A Statistics Canada study has found that university graduates far out-earn students who graduate only from high school or those with a college diploma. Over 20 years, men with a bachelor of arts degree earn an average of $732,000 more than high-school graduates. For women, the gap is only $448,000.

The study, titled The Investment of a Lifetime?, is the first to track the employment outcomes of the same cohort of graduates over 20 years. More than 8,000 individuals were followed from 1991 to 2010, from their mid-30s to their mid-50s.

It suggests that a university degree is one of the best investments available. For college graduates, the average earnings premium versus high school was $248,000 for men and $179,000 for women.

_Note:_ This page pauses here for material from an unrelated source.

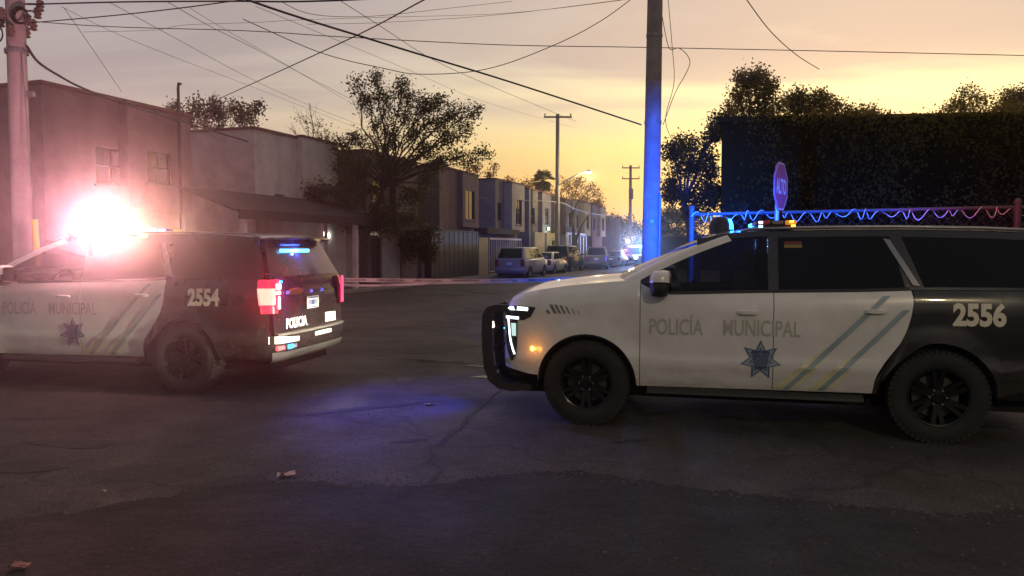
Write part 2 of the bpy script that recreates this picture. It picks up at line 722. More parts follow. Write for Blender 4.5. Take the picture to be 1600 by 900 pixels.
def blob(cx, cy, rx, ry, rot, seed, n=36, rag=.2):
    r = random.Random(seed)
    ph = [r.uniform(0, 6.28) for _ in range(4)]
    pts = []
    for k in range(n):
        a = 2 * pi * k / n
        s = 1 + rag * (.5 * sin(2 * a + ph[0]) + .35 * sin(3 * a + ph[1]) + .25 * sin(5 * a + ph[2]) + .2 * sin(8 * a + ph[3]))
        x, y = rx * s * cos(a), ry * s * sin(a)
        pts.append((cx + x * cos(rot) - y * sin(rot), cy + x * sin(rot) + y * cos(rot)))
    return pts


for i, (px, py, rx, ry) in enumerate(((118, 694, .36, .15), (60, 655, .30, .07), (40, 735, .30, .07), (640, 690, .16, .05), (985, 690, .16, .05), (560, 640, .7, .09), (690, 545, .8, .35))):
    g = ground_at(px, py)
    sheet('tar_patch', blob(g.x, g.y, rx, ry, .1 * i, 40 + i, rag=.35), .0075, M_TAR)
for i, (px, py, rx, ry, ro) in enumerate(((690, 565, .40, .10, .05), (741, 573, .14, .07, 0), (760, 590, .17, .09, .1), (724, 568, .08, .05, .1), (650, 563, .15, .03, 0), (672, 634, .06, .03, 0))):
    g = ground_at(px, py)
    o = MB().add([(p[0], p[1], .0115) for p in blob(g.x, g.y, rx, ry, ro, 10 + i, rag=.45)], [tuple(range(36))]).build('puddle', M_WATER)
    tag(o, kind='structure')
# long crack from the crossing towards the viewer
cpx = [(790, 603), (762, 628), (748, 640), (735, 650), (722, 668), (700, 684), (688, 694), (676, 700), (676, 722), (690, 735), (668, 762)]
cp = [ground_at(*p) for p in cpx]
cm = MB()
L_, R_ = [], []
for i in range(len(cp) - 1):
    for k in range(5):
        q = cp[i].lerp(cp[i + 1], k / 5)
        d = (cp[i + 1] - cp[i]).normalized()
        nn = Vector((-d.y, d.x, 0))
        wd = rnd.uniform(.008, .03)
        q = q + nn * rnd.gauss(0, .015)
        L_.append(tuple(q + nn * wd + Vector((0, 0, .0095))))
        R_.append(tuple(q - nn * wd + Vector((0, 0, .0095))))
tag(cm.grid([L_, R_]).build('road_crack', M_TAR), kind='structure')

# loose grit on the road
r_ = random.Random(77)
gm = MB()
for k in range(900):
    f = r_.random()
    if k < 450:
        q = ragged[int(f * 220)]
        x, y = q.x + r_.gauss(0, .05), q.y + r_.gauss(0, .10)
    else:
        x, y = r_.uniform(-5, 4.5), 3.6 + 6 * r_.random() ** 1.3
    z = r_.uniform(.004, .012)
    a = r_.uniform(0, 3)
    pts = [(x + z * 1.3 * cos(a + j * 2.09) * r_.uniform(.7, 1.3), y + z * 1.3 * sin(a + j * 2.09) * r_.uniform(.7, 1.3), .008) for j in range(3)]
    gm.add(pts + [(x, y, .008 + z)], [(0, 1, 3), (1, 2, 3), (2, 0, 3)])
tag(gm.build('gravel', mat('grit', (.10, .09, .08), rough=.9, var=.4, vscale=3), recalc=False), kind='stuff')

# pavements with kerbs
M_KERB = mat('kerb_concrete', (.25, .23, .20), rough=.85, var=.3, vscale=3, bump=.3, dirt=(.07, .06, .05), damount=.7)


def pavement(u0, u1, v0, v1):
    p = MB()
    p.box(u0, u1, v0, v1, 0, .13)
    o = p.build('pavement', M_CONC)
    o.rotation_euler = (0, 0, ANG)
    return tag(o, kind='structure')


def kerb_line(u0, u1, v0, v1):
    p = MB()
    L = u1 - u0 if u1 - u0 > v1 - v0 else v1 - v0
    n = int(L / 3.0)
    for i in range(n):
        a, b = i / n, (i + 1) / n
        if u1 - u0 > v1 - v0:
            p.bbox(lerp(u0, u1, a) + .006, lerp(u0, u1, b) - .006, v0, v1, 0, .14, .02)
        else:
            p.bbox(u0, u1, lerp(v0, v1, a) + .006, lerp(v0, v1, b) - .006, 0, .14, .02)
    o = p.build('kerb', M_KERB)
    o.rotation_euler = (0, 0, ANG)
    return tag(o, kind='structure')


pavement(12.4, 120, 15.4, 17.4)
pavement(12.4, 14.4, 17.4, 60)
pavement(12.4, 120, -.2, 2.2)
pavement(12.4, 13.6, -40, -.2)
kerb_line(12.4, 84, 15.2, 15.4)
kerb_line(12.2, 12.4, 15.2, 48)
kerb_line(12.4, 60, 2.2, 2.4)
kerb_line(12.2, 12.4, -30, 2.4)

# ================================================================== POLICE SUV
ARCH_R = .478
AX_R = -3.05
WZ = .406


def zbelt(x):
    return interp(x, [-4.2, -2.9, -2.45, -1.6, -.8, -.5], [1.338, 1.334, 1.314, 1.295, 1.268, 1.262])


def zhood(x):
    return interp(x, [-.52, -.4, -.1, .2, .5, .68, .78, .84], [1.398, 1.395, 1.370, 1.338, 1.292, 1.250, 1.205, 1.15])


def zdoor(x):
    return interp(x, [-.8, -.66, -.50], [zbelt(-.8), 1.29, 1.372]) if x > -.8 else zbelt(x)


def ztop(x):
    return zhood(x) if x > -.5 else zdoor(x)


def side_y(x, z):
    zt = ztop(x)
    n = max(0, min(1.04, (z - .40) / (zt - .40)))
    k = max(0, min(1, (x + .75) / .65))
    y = interp(n, [0, .06, .20, .255, .285, .36, .6, .82, .92, 1.0],
               [.945, .968, .990, 1.003, .996, .985, .995, .992, lerp(.980, .965, k), lerp(.948, .905, k)])
    if x > .1:
        y *= 1 - .10 * ((x - .1) / .72) ** 2
    if x > .68:
        y -= .12 * (1 - sqrt(max(0, 1 - ((x - .68) / .17) ** 2)))
    if x < -3.5:
        y *= 1 - .04 * ((-3.5 - x) / .65) ** 2
    if x < -4.0:
        y -= .10 * (1 - sqrt(max(0, 1 - ((-4.0 - x) / .17) ** 2)))
    for c in (0.0, AX_R):        # flared lips round the wheel arches
        d = sqrt((x - c) ** 2 + (z - WZ) ** 2)
        if .4 < d < .62:
            y += .016 * (1 - abs((d - ARCH_R) / .142)) if d > ARCH_R else .016
    return y


def glass_y(x, z):
    k = max(0, (z - 1.28) / .55)
    y = .945 - .185 * k - .035 * k * k
    if x < -2.8:
        y *= 1 - .06 * ((-2.8 - x) / 1.3) ** 2
    if x > -1.3:
        y *= 1 - .02 * ((x + 1.3) / .8)
    return y


def zroof(x):
    return interp(x, [-1.08, -1.2, -1.35, -1.6, -2.2, -2.8, -3.5, -3.85, -4.04], [1.790, 1.822, 1.843, 1.858, 1.868, 1.868, 1.852, 1.832, 1.80])


def arch_z(x, flo):
    for c in (0.0, AX_R):
        if abs(x - c) < ARCH_R - 1e-6:
            return WZ + sqrt(ARCH_R ** 2 - (x - c) ** 2)
    return flo


def door_rear(z):
    return interp(z, [.40, .55, .66, .78, .88, .98, 1.10, 1.22, 1.30, 1.345], [-2.535, -2.552, -2.60, -2.685, -2.755, -2.800, -2.832, -2.852, -2.850, -2.832])


def panel(xs, za, zb, nz, yf, s, xmap=None):
    """columns at xs, rows between za(x) and zb(x); s = +1 left side, -1 right side"""
    P = []
    for i, x0 in enumerate(xs):
        row = []
        for j in range(nz + 1):
            x, z = x0, .8
            for _ in range(5):
                z = lerp(za(x if j else x0), zb(x), j / nz)
                x = xmap(i, x0, z) if xmap else x0
            row.append((x, s * yf(x, z), z))
        P.append(row)
    return P


def xarch(a, b, c, step=.09, eps=1e-4):
    """columns from a down to b with doubled columns at the ends of the arch round c"""
    xs = []
    x = a
    while x > c + ARCH_R + .02:
        xs.append(x)
        x -= step
    xs += [c + ARCH_R + eps, c + ARCH_R - 2e-5]
    n = 22
    for k in range(1, n):
        xs.append(c + ARCH_R * cos(pi * k / n))
    xs += [c - ARCH_R + 2e-5, c - ARCH_R - eps]
    x = c - ARCH_R - .05
    while x > b + .02:
        xs.append(x)
        x -= step
    xs.append(b)
    return xs


def decal(P2, faces, x0, z0, s, off, yf=side_y, rev=True):
    vs = []
    for a, b in P2:
        x = x0 - a
        z = z0 + b
        vs.append((x, s * (yf(x, z) + off), z))
    return MB().add(vs, faces)


def refine(poly, step=.05):
    """quad strip between two long edges, cut fine enough to follow the door"""
    return poly


M_LETTER = mat('grey_lettering', (.43, .41, .375), rough=.5)
M_NUMBER = mat('number_vinyl', (.74, .70, .56), rough=.45)
M_BADGE = mat('badge_blue_grey', (.11, .15, .22), rough=.4)
M_BADGE2 = mat('badge_light', (.30, .35, .42), rough=.4)
M_BADGE3 = mat('badge_dark', (.05, .075, .15), rough=.4)
M_STRIPEB = mat('stripe_blue', (.28, .36, .39), rough=.45, var=.15)
M_STRIPEY = mat('stripe_yellow', (.66, .62, .38), rough=.45, var=.2)
M_PLATE = mat('plate_white', (.72, .74, .76), rough=.4)
M_PLATEB = mat('plate_print', (.05, .12, .35), rough=.5)
M_RETRO = mat('reflective_white', (.90, .91, .92), rough=.35)
M_SKID = mat('silver_skid', (.25, .245, .235), rough=.4, metal=.3, var=.1)
M_EMBLEM = mat('amber_emblem', (.42, .22, .08), rough=.3, metal=.5)
M_MIRROR = mat('mirror_glass', (.5, .5, .55), rough=.02, metal=1.0)


def star_poly(n, r0, r1, rot=0.0):
    pts = []
    for k in range(2 * n):
        a = pi / 2 + rot + pi * k / n
        r = r0 if k % 2 == 0 else r1
        pts.append((r * cos(a), r * sin(a)))
    return pts


def make_wheel(root, x, s):
    wr = empty('wheel', (x, s * .855, WZ))
    wr.parent = root
    R = WZ
    o = s  # outward
    t = MB()
    prof = [(.245, .115), (.262, .128), (.285, .139), (.32, .146), (.352, .145), (.380, .138), (.396, .124), (.403, .10), (R, .06), (R, 0),
            (R, -.06), (.403, -.10), (.385, -.132), (.33, -.145), (.27, -.13), (.245, -.115)]
    t.lathe([(r, h * o) for r, h in prof], 48, 'y')
    for k in range(52):       # shoulder lugs of an all-terrain tread
        a = 2 * pi * (k + .5) / 52
        for side in (1, -1):
            t.M = Matrix.Rotation(a, 4, 'Y')
            y0, y1 = sorted((side * .137, side * .062))
            t.box(-.019, .019, y0, y1, R - .028, R + .002)
            y0, y1 = sorted((side * .139, side * .120))
            t.box(-.011, .011, y0, y1, R - .05, R - .022)
            t.M = Matrix.Rotation(a + pi / 40, 4, 'Y')
            y0, y1 = sorted((side * .058, side * .004))
            t.box(-.024, .024, y0, y1, R - .02, R + .004)
    t.M = None
    t.build('tyre', M_RUBBER, wr, smooth=35)
    rim = MB()
    rim.lathe([(.248, .112 * o), (.256, .122 * o), (.25, .128 * o), (.238, .122 * o), (.228, .10 * o), (.222, .02 * o), (.222, -.1 * o)], 40, 'y')
    for k in range(6):
        for dd in (-.16, .16):
            a = 2 * pi * k / 6 + dd
            rim.M = Matrix.Rotation(a, 4, 'Y')
            w0, w1 = .022, .017
            yo, yi = .118 * o, .075 * o
            rim.add([(-w0, yo - .02 * o, .05), (w0, yo - .02 * o, .05), (w1, yo, .235), (-w1, yo, .235),
                     (-w0 * 1.3, yi - .02 * o, .05), (w0 * 1.3, yi - .02 * o, .05), (w1 * 1.3, yi, .235), (-w1 * 1.3, yi, .235)],
                    [(0, 1, 2, 3), (4, 7, 6, 5), (0, 3, 7, 4), (1, 5, 6, 2), (2, 6, 7, 3), (0, 4, 5, 1)])
    rim.M = None
    rim.lathe([(0.0, .11 * o), (.045, .11 * o), (.055, .10 * o), (.085, .095 * o), (.095, .06 * o)], 24, 'y')
    rim.build('rim', M_RIM, wr, smooth=30)
    MB().lathe([(.0, .02 * o), (.19, .02 * o), (.2, .0), (.2, -.03 * o), (0, -.03 * o)], 28, 'y').build('brake_disc', mat('brake_metal', (.09, .085, .08), rough=.5, metal=.7), wr, smooth=30)
    for k in range(6):
        a = 2 * pi * k / 6
        n = MB()
        n.lathe([(0, .118 * o), (.009, .117 * o), (.012, .108 * o), (.012, .09 * o)], 8, 'y', c=(.068 * cos(a), 0, .068 * sin(a)))
        n.build('lug_nut', M_CHROME, wr, smooth=40)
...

Not all university graduates experience those returns, however. The highest-earning graduates experience outsize premiums. Men in the top 5 per cent of earners make about $2.5-million more than their high-school counterparts, while people with BAs at the bottom of the salary scale earned only $89,000 more over two decades. And women who make it into the top 5 per cent of female earners received only $600,000 more than a high-school graduate at the same salary level.

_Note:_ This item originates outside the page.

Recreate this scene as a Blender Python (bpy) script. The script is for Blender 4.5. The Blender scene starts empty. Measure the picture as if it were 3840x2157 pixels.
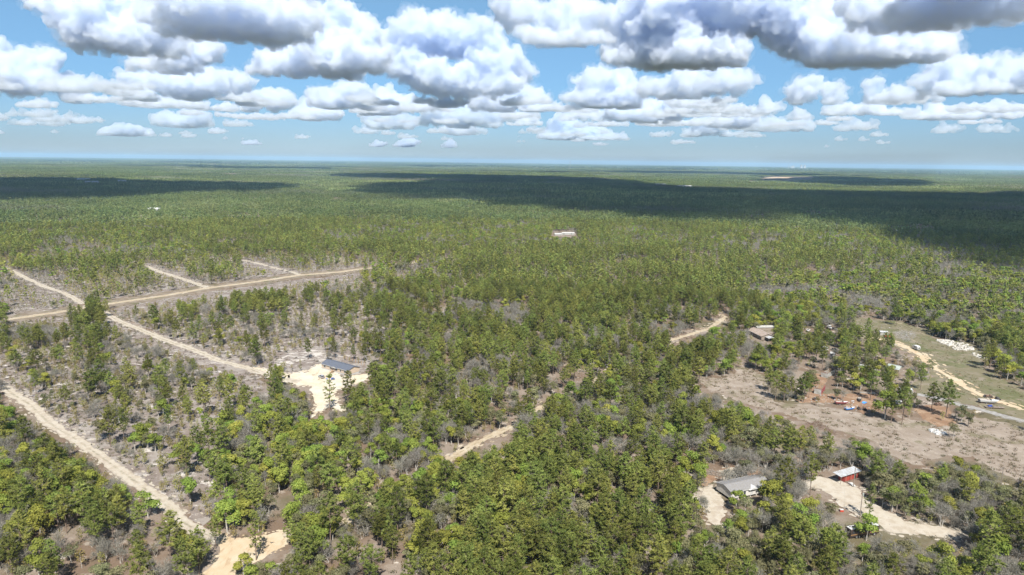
import bpy, bmesh, math, random
import numpy as np
from mathutils import Vector, Matrix
from mathutils.geometry import delaunay_2d_cdt
S = bpy.context.scene
COL = S.collection
R = math.radians

# ------------------------------------------------------------------ camera
PITCH, ROLL, CAM_H, FOC = R(10.46), R(0.75), 120.0, 2560.0
cam = bpy.data.cameras.new('camera'); cam_ob = bpy.data.objects.new('camera', cam); COL.objects.link(cam_ob)
cam.sensor_width = 36; cam.lens = 24; cam.clip_start = 1; cam.clip_end = 200000
c_f = Vector((0, math.cos(PITCH), -math.sin(PITCH))); c_r0 = Vector((1, 0, 0)); c_u0 = c_r0.cross(c_f)
c_r = math.cos(ROLL)*c_r0 + math.sin(ROLL)*c_u0; c_u = -math.sin(ROLL)*c_r0 + math.cos(ROLL)*c_u0
cm = Matrix((c_r, c_u, -c_f)).transposed().to_4x4(); cm.translation = (0, 0, CAM_H); cam_ob.matrix_world = cm
S.camera = cam_ob

# ------------------------------------------------------------------ sun and exposure
SUN_EL, SUN_AZ = R(52), R(170)            # azimuth clockwise from +Y: behind the camera, a little to the right
sun_dir = Vector((math.sin(SUN_AZ)*math.cos(SUN_EL), math.cos(SUN_AZ)*math.cos(SUN_EL), math.sin(SUN_EL)))
sun = bpy.data.lights.new('sun', 'SUN'); sun.energy = 5.0; sun.angle = R(0.5); sun.color = (1.0, 0.95, 0.87)
sun_ob = bpy.data.objects.new('sun', sun); COL.objects.link(sun_ob); sun_ob.rotation_euler = sun_dir.to_track_quat('Z', 'Y').to_euler()
S.view_settings.view_transform = 'Standard'; S.view_settings.look = 'None'
S.view_settings.exposure = 1.05; S.view_settings.gamma = 1.0; S.view_settings.use_curve_mapping = False
S.render.engine = 'CYCLES'
cy = S.cycles
cy.use_denoising = True; cy.denoiser = 'OPENIMAGEDENOISE'
cy.max_bounces = 28; cy.diffuse_bounces = 3; cy.glossy_bounces = 2; cy.transmission_bounces = 3; cy.volume_bounces = 24; cy.transparent_max_bounces = 128
cy.sample_clamp_indirect = 6.0


# ------------------------------------------------------------------ sky
w = bpy.data.worlds.new('World'); S.world = w; w.use_nodes = True
_sk = w.node_tree.nodes.new('ShaderNodeTexSky'); _sk.sky_type = 'NISHITA'; _sk.sun_disc = False
_sk.sun_elevation = SUN_EL; _sk.sun_rotation = SUN_AZ; _sk.altitude = 0; _sk.air_density = 1.0; _sk.dust_density = 0.0; _sk.ozone_density = 2.0
_nt = w.node_tree; _bg = _nt.nodes['Background']
_tc = _nt.nodes.new('ShaderNodeTexCoord'); _sp = _nt.nodes.new('ShaderNodeSeparateXYZ'); _nt.links.new(_tc.outputs[0], _sp.inputs[0])
_rp = _nt.nodes.new('ShaderNodeValToRGB'); _nt.links.new(_sp.outputs[2], _rp.inputs[0])     # moist low air: the horizon is pale blue, not cream
_cr = _rp.color_ramp; _cr.elements[0].position = 0.0; _cr.elements[0].color = (.36, .47, .75, 1); _cr.elements[1].position = 0.30; _cr.elements[1].color = (.90, 1.1, 1.06, 1)
_e = _cr.elements.new(0.10); _e.color = (.48, .69, .93, 1)
_e = _cr.elements.new(0.75); _e.color = (.50, .62, .70, 1)
_mx = _nt.nodes.new('ShaderNodeMix'); _mx.data_type = 'RGBA'; _mx.blend_type = 'MULTIPLY'; _mx.inputs[0].default_value = 1.0
_nt.links.new(_sk.outputs[0], _mx.inputs[6]); _nt.links.new(_rp.outputs[0], _mx.inputs[7]); _nt.links.new(_mx.outputs[2], _bg.inputs[0]); _bg.inputs[1].default_value = 0.058
w.cycles.sampling_method = 'MANUAL'; w.cycles.sample_map_resolution = 512


# ------------------------------------------------------------------ shader arithmetic
class X:                                   # a shader socket with arithmetic
    T = None
    def __init__(s, sock): s.s = sock
    @staticmethod
    def new(kind, ins=(), out=0, **kw):
        n = X.T.nodes.new(kind)
        for k, v in kw.items(): setattr(n, k, v)
        for k, v in (ins.items() if isinstance(ins, dict) else enumerate(ins)):
            if isinstance(v, X): X.T.links.new(v.s, n.inputs[k])
            elif v is not None: n.inputs[k].default_value = v
        return X(n.outputs[out])
    def op(s, o, *b, clamp=False): return X.new('ShaderNodeMath', (s,) + b, operation=o, use_clamp=clamp)
    def __add__(s, b): return s.op('ADD', b)
    def __radd__(s, b): return s.op('ADD', b)
    def __sub__(s, b): return s.op('SUBTRACT', b)
    def __rsub__(s, b): return X.new('ShaderNodeMath', (b, s), operation='SUBTRACT')
    def __mul__(s, b): return s.op('MULTIPLY', b)
    def __rmul__(s, b): return s.op('MULTIPLY', b)
    def __truediv__(s, b): return s.op('DIVIDE', b)
    def __rtruediv__(s, b): return X.new("ShaderNodeMath", (b, s), operation="DIVIDE")
    def vop(s, o, *b, out=0): return X.new('ShaderNodeVectorMath', (s,) + b, out, operation=o)
    def step(s, a, b, t0=0.0, t1=1.0):
        return X.new('ShaderNodeMapRange', (s, a, b, t0, t1), interpolation_type='SMOOTHSTEP')
    def mix(s, b, fac):                     # colours
        n = X.T.nodes.new('ShaderNodeMix'); n.data_type = 'RGBA'
        for k, v in ((0, fac), (6, s), (7, b)):
            if isinstance(v, X): X.T.links.new(v.s, n.inputs[k])
            else: n.inputs[k].default_value = v
        return X(n.outputs[2])
def rgb(r, g, b): return X.new('ShaderNodeRGB').setc((r, g, b, 1))
X.setc = lambda s, c: (setattr(s.s, 'default_value', c), s)[1]



# ------------------------------------------------------------------ helpers
def G(px, py, z=0.0):
    """ground point under a mark measured on the photograph (3840 x 2157)"""
    d = c_f + c_r*((px - 1920)/FOC) + c_u*((1078.5 - py)/FOC); t = (CAM_H - z)/max(-d.z, 1e-4)
    return Vector((d.x*t, d.y*t, z))
MARK = {'v': (0, 0, 0.67083), 'a': (0, 560, 1.981), 'b': (1280, 560, 1.981), 'c': (2540, 560, 1.981), 'd': (0, 1200, 1.512),
        'e': (900, 1200, 1.512), 'f': (2400, 1200, 1.512), 'h': (1080, 1280, 5.1675), 'i': (2520, 1700, 2.927),
        'j': (2960, 1280, 4.523), 'k': (2760, 1180, 5.3667), 'l': (3240, 1200, 3.145)}
def Q(k, X_, Y_, z=0.0):
    o = MARK[k]; return G(o[0] + X_/o[2], o[1] + Y_/o[2], z)
def QS(k, pts, z=0.0): return [Q(k, x, y, z) for x, y in pts]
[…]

Why do women not receive the same salary bumps as men from pursuing higher education? Contrary to popular perception, women were not more likely to drop out of the labour force for an extended period of time. Men and women spent similar amounts of time working during the two decades of the study, especially if they had attended university.

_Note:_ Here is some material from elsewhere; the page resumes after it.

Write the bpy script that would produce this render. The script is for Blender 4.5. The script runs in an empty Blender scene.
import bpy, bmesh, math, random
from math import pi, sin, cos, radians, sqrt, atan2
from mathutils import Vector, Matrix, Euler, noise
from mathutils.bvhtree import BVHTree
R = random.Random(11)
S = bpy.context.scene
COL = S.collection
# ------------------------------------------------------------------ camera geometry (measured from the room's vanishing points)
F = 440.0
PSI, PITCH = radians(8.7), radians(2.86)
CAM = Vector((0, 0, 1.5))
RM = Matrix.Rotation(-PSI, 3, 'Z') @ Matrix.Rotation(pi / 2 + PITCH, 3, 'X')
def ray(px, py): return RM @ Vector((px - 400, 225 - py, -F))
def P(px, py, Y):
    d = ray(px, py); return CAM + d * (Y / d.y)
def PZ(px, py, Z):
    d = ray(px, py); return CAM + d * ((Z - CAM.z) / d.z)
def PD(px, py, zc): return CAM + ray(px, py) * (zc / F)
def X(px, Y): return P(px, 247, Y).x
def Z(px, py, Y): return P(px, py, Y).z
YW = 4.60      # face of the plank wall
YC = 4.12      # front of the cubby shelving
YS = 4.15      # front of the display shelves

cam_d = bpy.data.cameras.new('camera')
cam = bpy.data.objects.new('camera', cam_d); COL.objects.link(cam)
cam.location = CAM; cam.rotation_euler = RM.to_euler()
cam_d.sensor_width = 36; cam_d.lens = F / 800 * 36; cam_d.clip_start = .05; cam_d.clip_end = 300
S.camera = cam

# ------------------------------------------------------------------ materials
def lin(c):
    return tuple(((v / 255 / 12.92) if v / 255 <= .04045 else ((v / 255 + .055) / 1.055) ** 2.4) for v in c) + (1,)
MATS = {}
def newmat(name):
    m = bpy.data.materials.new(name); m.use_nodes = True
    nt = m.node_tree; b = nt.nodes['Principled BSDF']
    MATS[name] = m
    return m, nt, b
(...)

Instead, the study places the blame on many more women choosing to work in the public sector in areas such as education, health and public administration. Graduates who reach the top of their careers in the private sector earn outsized returns, particularly for men, whose salary premiums are more than double those of women. In the public sector, successful women actually out earn men but have much lower incomes.

University, college and high-school graduates do not start out with such large gaps in their starting salaries. At the age of 35, men earn on average $64,000, while college and high-school graduates are looking at $10,000 and $20,000 less respectively. By the time they reach 55, men have double the salaries of high-school graduates on average ($95,000 to $47,000) while those with a college diploma are earning $62,000.

Higher salaries are not the only benefit of continuing education beyond high school. The quality of jobs also increases. University and college grads are more likely to work in companies that offer pension plans and to have experienced fewer layoffs. Some of these differences are small, however, with university graduates being covered by a company pension plan for only a year longer than a high-school graduate.

While the survey echoes a study from the Council of Ontario Universities out this week that also found that earnings for university grads outpace that of other groups, it also sounds a note of caution. Adjusting for cognitive scores on tests that measure literacy, numeracy and problem-solving shrunk the salary gaps between groups by one-third.

Law school graduates were not included in the study.